Yeah. Morning, Will. The tariff pricing, it's part of the mix for 2025, and it is effectively what the level of inflation we're seeing in North America is really just tariff-driven. When we think of Q4 for 2025, where we're talking about slight positive underlying growth in the quarter, you can assume that Q4 is going to be about half of that's going to be inflation, and the other half will be volume. We are seeing essentially, all of the inflation we're seeing at the moment is really driven by tariffs in North America, and it's contributing half of the underlying growth in Q4, or we expect it to anyway. In gross margin terms, yeah, as we know, we've seen a significant increase in gross margins 2019 versus 2025 and 2025. I think in 2025, underlying, we'll see a slight decline.

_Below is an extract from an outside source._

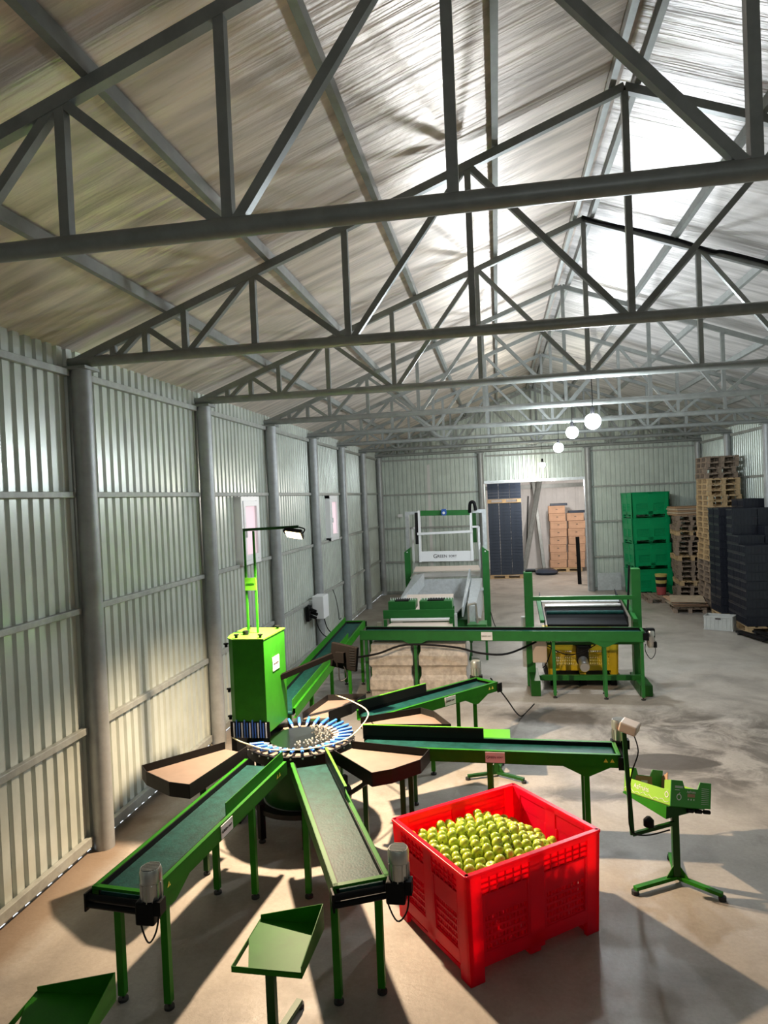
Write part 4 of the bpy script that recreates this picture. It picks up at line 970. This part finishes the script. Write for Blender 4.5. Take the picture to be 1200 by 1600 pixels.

But in total, it will be about the same as it was in 2024 because we've got the annualization of Nisbets to include. So we had a four-year effect of Nisbets, which has a higher natural gross margin, which will mean that total will be about the same. Underlying, slightly down, I'm expecting. And in the margin uplift versus 2019, so yeah, if you compared it to 2024, we've talked about for some time now that half of that's M&A, half of it's going to be organic. And of that half organic, a good proportion, a bigger proportion would be inflation-driven. I think in 2025, when we've got the final numbers, I think we should still expect to see some level of inflation support in those 2025 margins.
But we'll be able to give you a better sense for that when we get the full picture at the end of the year.
Okay. Thanks very much.
Thank you. As a final reminder, for any last questions, please press star one on your telephone keypad. Okay. We have no further questions in the call, so I'll hand the floor back to Richard for any closing comments.
Thanks for joining us today. I hope you found the call helpful. Look, we're pleased to be meeting our profit expectations for 2025 and to be providing a more stable profit outlook for 2026. And we're working very hard to drive the group's performance in challenging markets and are encouraged by the operational improvements being made. Furthermore, we remain confident in the group's underlying resilience and ability to drive consistent compounding growth in the medium term. I wish you all a restful Christmas and a happy New Year. Thank you very much.
Thank you. This concludes today's conference call, and you may now disconnect your lines.